JAMES BROWN / Please, Please, Please
LP (King 610)
Producer: Ralph Bass
ジェイムス・ブラウンといえば、ファンキー・ソウルの王者として有名なわけだが、ファンキー以前のR&Bシンガーとしても、非常に魅力的な存在であることを忘れて欲しくない。
56年にキング傘下のフィデラル・レーベルから「プリーズ・プリーズ・プリーズ」でデビューしたジェイムス・ブラウンは、そのスタートの時点においてさえ、既に実に個性的かつ独創的なシンガーだったのである。

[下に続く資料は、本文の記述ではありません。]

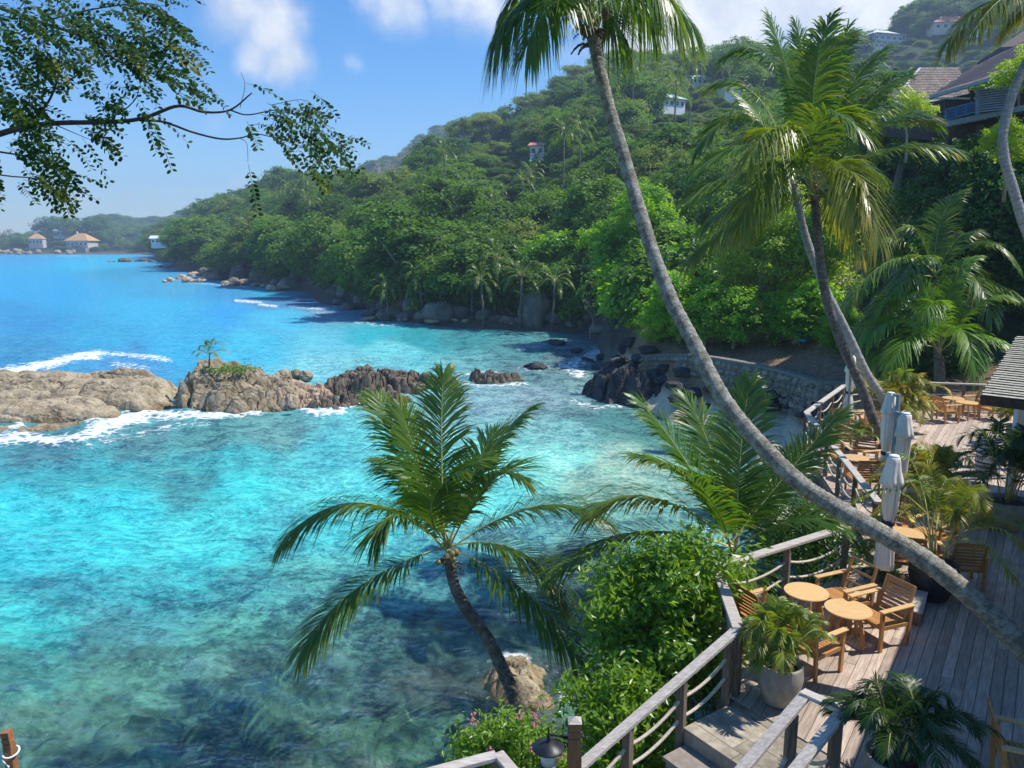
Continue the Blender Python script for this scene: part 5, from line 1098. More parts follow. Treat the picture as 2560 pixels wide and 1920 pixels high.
# joists, edge boards and posts under the deck
for k, (a, b) in enumerate(zip(DECK, DECK[1:] + DECK[:1])):
    if k in (10, 11, 12, 13, 14): continue
    MB().bar((a[0], a[1], D - .16), (b[0], b[1], D - .16), .06, .24).build('edge_board', M['dark_wood'], deck)
for (x, y) in [(3.2, 10.5), (4.6, 11.5), (5.9, 12.4), (7.2, 15), (7.6, 17.2), (8.1, 19.6), (8.6, 21.4), (9.8, 23.2), (11.2, 25.2), (13, 26), (15.5, 25.8), (3.1, 9.2), (4.2, 7.4)]:
    MB().box(x - .1, x + .1, y - .1, y + .1, -1.4, D - .04).build('support_post', M['dark_wood'], deck)
for k in range(7):
    t = 9.4 + k * 2.6; o = [p for p in DECK]; c = t
    seg = [(DECK[i], DECK[(i + 1) % len(DECK)]) for i in range(len(DECK))]; hits = []
    for a, b in seg:
        da = a[0] * BD.x + a[1] * BD.y - c; db = b[0] * BD.x + b[1] * BD.y - c
        if (da < 0) != (db < 0): q = da / (da - db); hits.append((a[0] + (b[0] - a[0]) * q, a[1] + (b[1] - a[1]) * q))
    if len(hits) >= 2: MB().bar((*hits[0], D - .13), (*hits[-1], D - .13), .07, .18).build('joist', M['dark_wood'], deck)

# railings: hand rail, posts, two sagging ropes per bay
def railing(label, pts, posts, zr=.95, rail_z=None, rope=True, hw=.15, ropes=(.62, .36), group=None, mat='grey_wood', post_h=None):
    base = Vector((pts[0][0], pts[0][1], D)); e = empty('deck_railing', base, label=label, cat='railing', group=group)
    L = lambda p: Vector(p) - base
    zz = rail_z or [D + zr] * len(pts)
    for i in range(len(pts) - 1):
        a = Vector((*pts[i], zz[i])); b = Vector((*pts[i + 1], zz[i + 1])); t = (b - a).normalized()
        MB().bar(L(a - t * .035), L(b + t * .035), hw, .05 + .002 * (i % 2), ch=.006).build('handrail', M[mat], e)
    tops = []
    for (x, y, zt, zb) in posts:
        MB().bar(L((x, y, zb)), L((x, y, zt - .028)), .095, .105, up=(BD.x, BD.y, 0)).build('post', M['dark_wood'] if mat == 'grey_wood' else M[mat], e); tops.append((x, y, zt, zb))
    if rope:
        for (a, b) in zip(tops[:-1], tops[1:]):
            for h in ropes:
                A = Vector((a[0], a[1], a[3] + h + .06)); B = Vector((b[0], b[1], b[3] + h + .06)); sag = .085 * min(1.5, (B - A).length)
                P = [A.lerp(B, u / 14) - Vector((0, 0, sag * 4 * (u / 14) * (1 - u / 14))) for u in range(15)]
                MB().tube([L(p) for p in P], .021, 6).build('rope', M['rope'], e, True)
    return e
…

このアルバムは、ジェイムス・ブラウンのデビュー・アルバムで、彼の56~59年の作品を集めたものである。
まず、前記のA(1)のオリジナリティに注目したい。
これはJ.B.のスクリーミング・ヴォーカルの冴えるヘヴィなバラードなわけだが、メロディといい、バックコーラスといい、実にゴスペル臭い。

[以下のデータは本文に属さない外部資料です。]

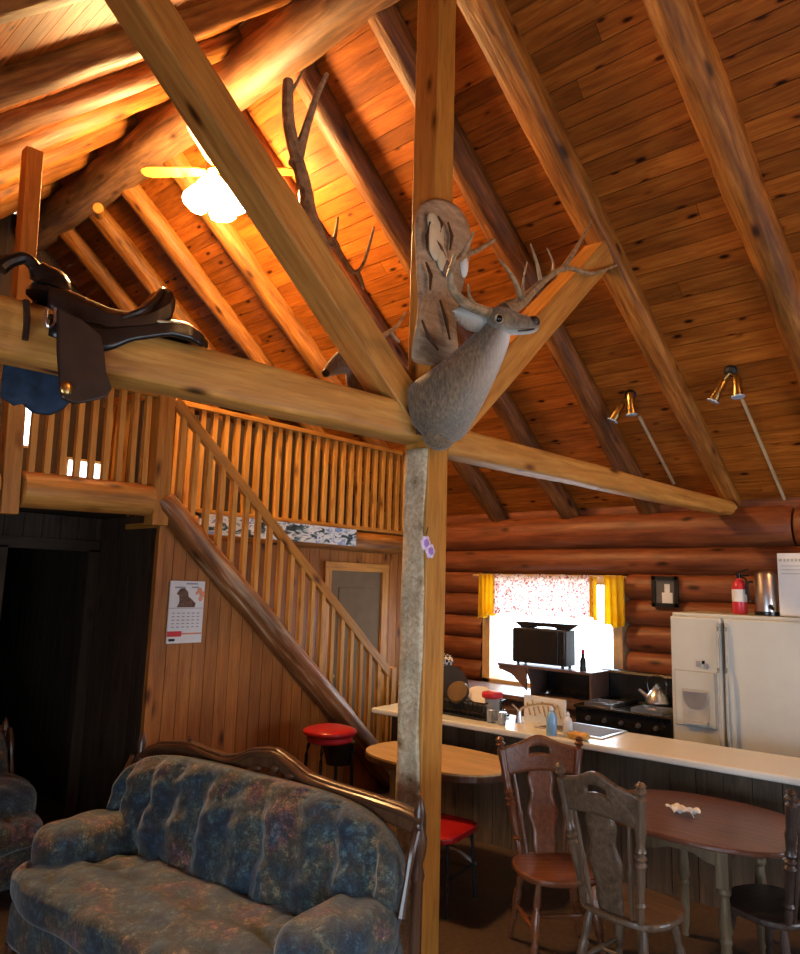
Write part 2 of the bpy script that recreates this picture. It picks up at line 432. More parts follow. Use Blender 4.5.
    def build(s, name, mat, parent=None, smooth=True, bev=0., solid=0., sub=0, angle=.6, local=False):
        off = parent_origin(parent) if parent and not local else V((0, 0, 0))
        me = bpy.data.meshes.new(name)
        me.from_pydata([tuple(p - off) for p in s.v], [], s.f)
        bm = bmesh.new(); bm.from_mesh(me); bmesh.ops.remove_doubles(bm, verts=bm.verts, dist=1e-6) if False else None
        bmesh.ops.recalc_face_normals(bm, faces=bm.faces[:]); bm.to_mesh(me); bm.free()
        a = me.attributes.new('wc', 'FLOAT_VECTOR', 'POINT')
        a.data.foreach_set('vector', [c for p in s.w for c in p])
        if any(s.t):
            a = me.attributes.new('tint', 'FLOAT', 'POINT'); a.data.foreach_set('value', s.t)
        for mm in (mat if isinstance(mat, (list, tuple)) else [mat]): me.materials.append(M[mm])
        me.polygons.foreach_set('material_index', s.m)
        if smooth:
            me.polygons.foreach_set('use_smooth', [True] * len(me.polygons)); me.set_sharp_from_angle(angle=angle)
        ob = bpy.data.objects.new(name, me); COL.objects.link(ob)
        if parent: ob.parent = parent
        if solid:
            md = ob.modifiers.new('thick', 'SOLIDIFY'); md.thickness = solid; md.offset = 0
        if bev:
            md = ob.modifiers.new('bevel', 'BEVEL'); md.width = bev; md.segments = 2; md.limit_method = 'ANGLE'
        if sub:
            md = ob.modifiers.new('sub', 'SUBSURF'); md.levels = sub; md.render_levels = sub
        return ob
def parent_origin(p):
    o = V((0, 0, 0))
    while p: o += V(p.location); p = p.parent
    return o
def tag(o, label, cat, group=None, kind=None):
    o['label'] = label; o['category'] = cat
    if group: o['group'] = group
    if kind: o['kind'] = kind
    return o
def struct(o, label=None):
    o['kind'] = 'structure'
    if label: o['label'] = label; 
    return o
def thing(name, label, cat, loc=(0, 0, 0), rz=0., group=None):
    o = bpy.data.objects.new(name, None); COL.objects.link(o); o.location = loc; o.rotation_euler = (0, 0, rz)
    o.empty_display_size = .1
    return tag(o, label, cat, group)
def copy_tree(o, parent=None):
    c = o.copy(); COL.objects.link(c)
    if parent: c.parent = parent
    for ch in list(o.children): copy_tree(ch, c)
    return c
def spline(pts, k=6):
    pts = [V(p) for p in pts]; out = []
    for i in range(len(pts) - 1):
        p0, p1, p2, p3 = pts[max(i - 1, 0)], pts[i], pts[i + 1], pts[min(i + 2, len(pts) - 1)]
        for j in range(k):
            t = j / k
            out.append(.5 * ((2 * p1) + (p2 - p0) * t + (2 * p0 - 5 * p1 + 4 * p2 - p3) * t * t + (3 * p1 - p0 - 3 * p2 + p3) * t ** 3))
    out.append(pts[-1]); return out
def lerps(vals, n):
    o = []
    for i in range(n):
        t = i / (n - 1) * (len(vals) - 1); k = min(int(t), len(vals) - 2); o.append(vals[k] + (vals[k + 1] - vals[k]) * (t - k))
    return o
SKY, EXPO = 12.0, 0.0
# ------------------------------------------------------------------ the setting
XL, XR, YF, YB = -.65, 6.85, -2.6, 9.3
b = MB(); b.box((3.2, 3.35, -.05), (8.2, 12.2, .1)); struct(b.build('floor', 'floor'))

def zR(X): return 6.22 - .89 * (X - 3.2)         # plank undersides
def zL(X): return 3.5 + X
b = MB(); W = .138
def slope_planks(b, A, B):
    A, B = V(A), V(B); d = (B - A); n = int(d.length / W); d.normalize(); nrm = V((0, 1, 0)).cross(d).normalized()
    if nrm.z < 0: nrm = -nrm
    for i in range(n):
        y = YF - .1 + rnd.random() * -2
        while y < YB + .1:
            y2 = y + 4. + rnd.random() * 4.
            a, e = max(y, YF - .1), min(y2, YB + .1)
            if e - a > .02:
                c = A + d * (W * (i + .5))
                b.beam(c + V((0, a, 0)) + nrm * .012, c + V((0, e - .003, 0)) + nrm * .012, W - .005, .024, up=nrm)
            y = y2
    c = (A + B) / 2
    b.beam(V((c.x, YF - .1, c.z)) + nrm * .045, V((c.x, YB + .1, c.z)) + nrm * .045, (B - A).length, .03, up=nrm)
slope_planks(b, (2.946, 0, zR(2.946)), (7.35, 0, zR(7.35)))
slope_planks(b, (2.946, 0, zL(2.946)), (-1.1, 0, zL(-1.1)))
b.beam((2.946, YF - .1, 6.53), (2.946, YB + .1, 6.53), .5, .06)
struct(b.build('ceiling', 'plank', smooth=False))

# kitchen log wall with its window hole
WY0, WY1, WZ0, WZ1 = 3.16, 4.86, .86, 2.10
b = MB(); b.mi = 1
b.box((7.1, 3.35, .43), (.16, 12., .86)); b.box((7.1, 3.35, 2.62), (.16, 12., 1.04))
b.box((7.1, (YF + WY0) / 2, 1.48), (.16, WY0 - YF, 1.24)); b.box((7.1, (WY1 + YB) / 2, 1.48), (.16, YB - WY1, 1.24))
b.mi = 0
for k in range(10):
    z = .0 + .25 * k
    spans = [(YF, YB)] if (z + .1 > WZ1 + .05 or z < WZ0 - .1) else [(YF, WY0 - .02), (WY1 + .02, YB)]
    for a, e in spans: b.log((6.985, a, z + .002), (6.985, e, z + .002), .142, .138, n=16, rough=.035, step=.22)
b.log((7.02, 1.62, 2.56), (7.02, YB, 2.55), .19, .185, n=18, rough=.03, step=.2)
b.log((7.02, YF, 2.53), (7.02, 1.60, 2.56), .185, .185, n=18, rough=.03, step=.2)
struct(b.build('wall_right', ['logred', 'logred']))

def boards(b, o, u, Ln, zlo, zhi, w=.14, th=.02, nrm=None):
    """vertical boards from o along u; zlo/zhi may be functions of distance"""
    o, u = V(o), V(u).normalized(); n = max(1, round(Ln / w)); w = Ln / n
    nn = V((-u.y, u.x, 0))
    for i in range(n):
        s0, s1 = i * w + .0025, (i + 1) * w - .0025
        q = []
        for (s, f) in ((s0, zlo), (s1, zlo), (s1, zhi), (s0, zhi)): q.append((s, f(s) if callable(f) else f))
        if max(q[2][1] - q[1][1], q[3][1] - q[0][1]) < .02: continue
        b.prism(q, o, u, (0, 0, 1), th)
# gable walls (behind the loft, and behind the photographer)
def gable(name, y, holes, mat):
    b = MB(); top = lambda s: min(zR(XL + s), zL(XL + s)) + .02 if True else 0
    def col(x0, x1, zl, zh): boards(b, (x0, y, 0), (1, 0, 0), x1 - x0, zl, zh, th=.08)
    edges = sorted({XL, XR + .3} | {h[0] for h in holes} | {h[1] for h in holes})
    for a, e in zip(edges, edges[1:]):
        f = lambda s, a=a: min(zR(a + s), zL(a + s)) + .02
        hh = [h for h in holes if h[0] <= a and h[1] >= e]
        if hh: col(a, e, 0, hh[0][2]); col(a, e, hh[0][3], f)
        else: col(a, e, 0, f)
    return struct(b.build(name, mat, smooth=False))
g0, g1 = aty(63, 479, YB), aty(102, 463, YB)
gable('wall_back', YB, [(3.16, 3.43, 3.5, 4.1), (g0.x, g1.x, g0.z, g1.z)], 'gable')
gable('wall_front', YF - .04, [(3.2, 5.6, .8, 2.1)], 'panel')
b = MB()
LW = (-1.2, 1.7, .4, 1.7)
for a, e, l, h in ((YF, LW[0], 0, 2.95), (LW[0], LW[1], 0, LW[2]), (LW[0], LW[1], LW[3], 2.95), (LW[1], YB, 0, 2.95)):
    boards(b, (XL, a, 0), (0, 1, 0), e - a, l, h, th=.08)
struct(b.build('wall_left', 'panel', smooth=False))

def window(n, axis, val, a0, a1, z0, z1, bars=(1, 0), depth=.12, fw=.07, sgn=1):
    """frame with mullions and a glass pane"""
    b = MB()
    def P(a, z): return V((val, a, z)) if axis == 'x' else V((a, val, z))
    up = (1, 0, 0) if axis == 'x' else (0, 1, 0)
    for (p, q) in ((P(a0, z0), P(a0, z1)), (P(a1, z0), P(a1, z1)), (P(a0 - fw / 2, z1), P(a1 + fw / 2, z1)), (P(a0 - fw / 2, z0), P(a1 + fw / 2, z0))):
        b.beam(p, q, fw, depth, up=up)
    for k in range(bars[0]): x = a0 + (a1 - a0) * (k + 1) / (bars[0] + 1); b.beam(P(x, z0), P(x, z1), fw * .6, depth * .5, up=up)
    for k in range(bars[1]): z = z0 + (z1 - z0) * (k + 1) / (bars[1] + 1); b.beam(P(a0, z), P(a1, z), fw * .6, depth * .5, up=up)
    w = b.build('window_%d' % n, 'windowframe', bev=.004, smooth=False); struct(w)
    g = MB(); g.sheet(lambda s, t: P(a0 + (a1 - a0) * s, z0 + (z1 - z0) * t), 1, 1)
    g.build('glass_pane', 'glass', w, smooth=False)
window(1, 'x', 6.98, WY0 + .06, WY1 - .06, WZ0 + .04, WZ1 - .04, bars=(0, 0), depth=.26, fw=.10)
window(2, 'y', YB, 3.17, 3.42, 3.51, 4.09, bars=(0, 0), fw=.03)
window(5, 'y', YB, g0.x + .01, g1.x - .01, g0.z + .01, g1.z - .01, bars=(2, 0), fw=.03)
window(3, 'x', XL, LW[0], LW[1], LW[2], LW[3], bars=(1, 0))
window(4, 'y', YF - .04, 3.22, 5.58, .82, 2.08, bars=(2, 0))

# loft deck, wall under it, den
b = MB(); b.mi = 0
b.box((1.1, (5.0 + YB) / 2, 2.5), (2 * 1.75, YB - 5.0, .1)); b.box(((2.85 + 7) / 2, (5.6 + YB) / 2, 2.5), (4.15, YB - 5.6, .1))
b.mi = 2  # front logs get the paler beam colour for the bright light on them
b.log((XL + .04, 4.97, 2.505), (1.64, 4.97, 2.505), .12, .118, n=18, rough=.04); b.log((1.78, 4.97, 2.505), (2.71, 4.97, 2.525), .12, .118, n=18, rough=.04); b.mi = 1
b.log((2.92, 5.60, 2.415), (6.95, 5.60, 2.415), .115, .115, n=16, rough=.04)
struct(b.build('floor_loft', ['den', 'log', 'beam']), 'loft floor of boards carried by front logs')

SX0, SZ0, SX1, SZ1 = 2.80, 2.54, 5.50, .06          # centre line of the stringer log
def zS(x): return SZ0 + (SZ1 - SZ0) * (x - SX0) / (SX1 - SX0)
b = MB(); boards(b, (2.84, 5.0, 0), (1, 0, 0), 2.6, 0, lambda s: max(0, zS(2.84 + s) - .02), w=.115)
b.beam((2.835, 4.995, 0), (2.835, 4.995, 2.36), .05, .05)
struct(b.build('wall_stair', 'panel', smooth=False), 'orange board wall closing the space under the stairs')
DX0, DX1, DZ = 5.14, 5.95, 2.09
b = MB()
boards(b, (2.90, 5.62, 0), (1, 0, 0), DX0 - 2.90, 0, 2.5); boards(b, (DX0, 5.62, 0), (1, 0, 0), DX1 - DX0, DZ, 2.5); boards(b, (DX1, 5.62, 0), (1, 0, 0), 6.9 - DX1, 0, 2.5)
struct(b.build('wall_under_loft', 'panel', smooth=False), 'board wall under the loft behind the stairs')
b = MB()
boards(b, (2.865, 5.03, 0), (0, 1, 0), .99, 0, 2.44); boards(b, (XL, 6.03, 0), (1, 0, 0), 2.08 - XL, 0, 2.44); boards(b, (2.08, 6.03, 0), (1, 0, 0), .73, 2.16, 2.44); boards(b, (2.81, 6.03, 0), (1, 0, 0), .08, 0, 2.44, w=.08)
boards(b, (2.95, 6.05, 0), (0, 1, 0), YB - 6.05, 0, 2.44)
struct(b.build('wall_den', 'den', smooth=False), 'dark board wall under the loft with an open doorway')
b = MB()
for x in (2.07, 2.80): b.beam((x, 5.995, 0), (x, 5.995, 2.17), .09, .03, up=(0, 1, 0))
b.beam((2.03, 5.995, 2.2), (2.84, 5.995, 2.2), .03, .09)
struct(b.build('trim_1', 'den', smooth=False), 'dark casing around the open doorway under the loft')
b = MB()
for x in (DX0 - .03, DX1 + .03): b.beam((x, 5.59, 0), (x, 5.59, DZ + .06), .09, .03, up=(0, 1, 0))
b.beam((DX0 - .08, 5.588, DZ + .04), (DX1 + .08, 5.588, DZ + .04), .03, .09)
struct(b.build('trim_2', 'pine', smooth=False), 'pine casing around the tan door behind the stairs')
b = MB(); b.box(((DX0 + DX1) / 2, 5.625, DZ / 2), (DX1 - DX0, .04, DZ)); d1 = struct(b.build('door_1', 'doorpaint', smooth=False), 'tan door in the board wall behind the stairs')
for zz in (.35, 1.3):
    p = MB(); p.box(((DX0 + DX1) / 2, 5.603, zz + .3), (.52, .012, .62)); p.build('door_panel', 'doorpaint', d1, bev=.01, smooth=False)
p = MB(); p.ball((DX0 + .07, 5.575, 1.0), .03); p.build('door_knob', 'brass', d1)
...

この曲が56年というドゥーワップ/ロックン・ロールの時代に吹き込まれたとは、にわかには信じ難い。
また、これはシンシナティで吹き込まれたものだが、59年のニューヨーク録音のバラードB(1)になると、作りがズッとスマートになっている。
これもJ.B.を代表するバラードの1曲だが、この曲からはソウル・ミュージックの夜明けさえ感じられる。

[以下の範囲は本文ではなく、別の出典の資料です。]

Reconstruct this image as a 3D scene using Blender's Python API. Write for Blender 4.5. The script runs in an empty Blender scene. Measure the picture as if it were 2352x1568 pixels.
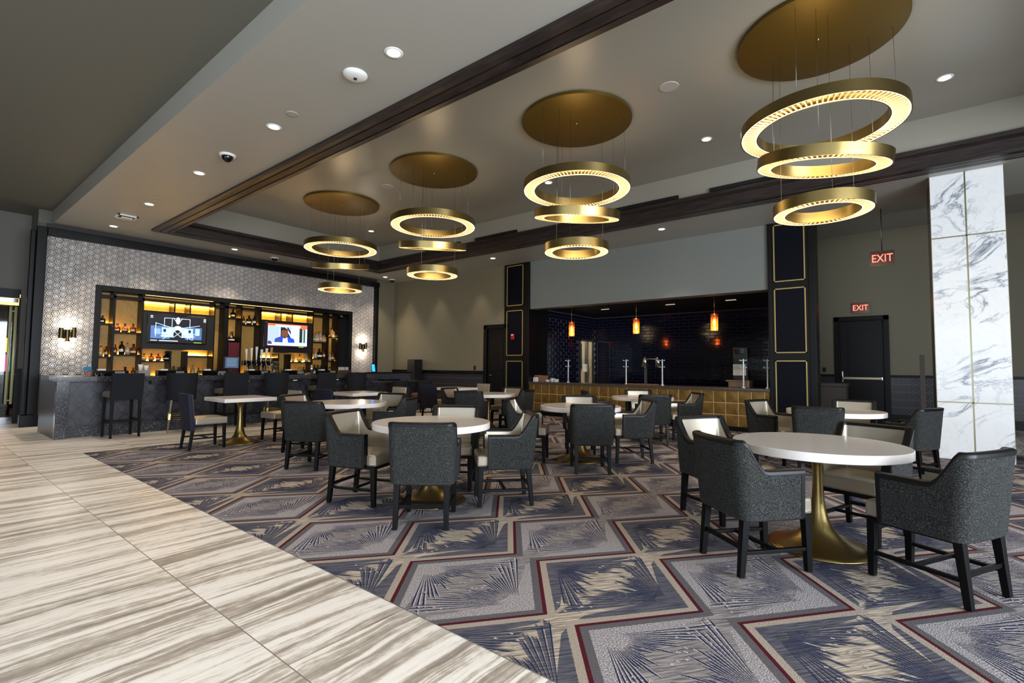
import bpy, bmesh, math, random
from mathutils import Vector, Matrix
random.seed(7)
PI = math.pi
SC = bpy.context.scene
COL = SC.collection

# ------------------------------------------------------------------ camera
CAM_H, FPX, YAW, PITCH, ROLL = 1.30, 1123.1, 2.24181, 0.0520156, 0.008713
Fv = Vector((math.cos(YAW)*math.cos(PITCH), math.sin(YAW)*math.cos(PITCH), math.sin(PITCH)))
R0 = Vector((math.sin(YAW), -math.cos(YAW), 0)); U0 = R0.cross(Fv)
Rv = math.cos(ROLL)*R0 + math.sin(ROLL)*U0
Uv = -math.sin(ROLL)*R0 + math.cos(ROLL)*U0
cd = bpy.data.cameras.new('camera'); cam = bpy.data.objects.new('camera', cd); COL.objects.link(cam)
cd.sensor_width = 36.0; cd.lens = 36.0*FPX/2352.0; cd.clip_start = 0.05; cd.clip_end = 200
cam.matrix_world = Matrix(((Rv.x, Uv.x, -Fv.x, 0), (Rv.y, Uv.y, -Fv.y, 0), (Rv.z, Uv.z, -Fv.z, CAM_H), (0, 0, 0, 1)))
SC.camera = cam

# ------------------------------------------------------------------ world and view
w = bpy.data.worlds.new('world'); SC.world = w; w.use_nodes = True
bg = w.node_tree.nodes['Background']; bg.inputs[0].default_value = (0.62, 0.72, 0.85, 1); bg.inputs[1].default_value = 1.2
SC.view_settings.view_transform = 'Standard'; SC.view_settings.look = 'None'
SC.view_settings.gamma = 1.0; SC.view_settings.use_curve_mapping = False
SC.view_settings.exposure = 1.15
SC.cycles.max_bounces = 7; SC.cycles.diffuse_bounces = 4; SC.cycles.glossy_bounces = 4
SC.cycles.transmission_bounces = 6; SC.cycles.transparent_max_bounces = 8
SC.cycles.caustics_reflective = False; SC.cycles.caustics_refractive = False
SC.cycles.sample_clamp_indirect = 4.0; SC.cycles.sample_clamp_direct = 0
try: SC.cycles.use_denoising = True
except Exception: pass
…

結局このB(1)は、彼の初のナンバー・ワン・ヒットとなり、これによりJ.B.は南部から都会へ進出する第1歩を踏み出したのだった。
このアルバムには他にも、A(1)と同系のA(3)、B(8)、ブルージーなA(8)、B(5)(7)、カッコいいジャンプのA(2)(4)など、聴くべきものが多い。
やはりジェイムス・ブラウンの代表アルバムの1枚であることは、間違いない。
16曲も入った大サーヴィス盤である。
▶Some More from this Artist
- “Try Me!”
- “Think!”
- “The Amazing James Brown”
- “Night Train”
- “Shout And Shimmy”
- “Tour The U.S.A.”
- “Live At The Apollo”
- “Prisoner Of Love”
- “Pure Dynamite!”
- “Sings Out Of Sight”
この時代には、他にもスマッシュに6枚のアルバムがあるが、内容的には上の10枚。
①②③はデビュー・アルバムの続編的なもので、やはりバラードでの独自の唱法が印象的だ。
④はインスト・アルバムだが、タイトル曲はその後のJ.B.を示唆するジャンプ・ナンバーである。
⑤のタイトル曲もジャンプ曲で、この頃から彼のダンス・チューンに対する意気込みが感じられるようになり、それは⑥の「マッシュト・ポテトズ・USA」、⑧の「サインド・シールド&デリヴァード」へと繋がっていく。
また⑧のタイトル曲は、バラードの名唱として有名だ。
⑦⑨はライヴ・アルバムだが、⑦ではあくまでバラード中心だったのに対し、⑨ではジャンプ・ナンバーがふえ、ファンキー・ソウルに向かって爆発寸前のJ.B.を聴くことができる。
そしてJ.B.は、64年の「アウト・オブ・サイト」(⑩に収録)により、ファンキー・ソウルへの扉を開いたのだった。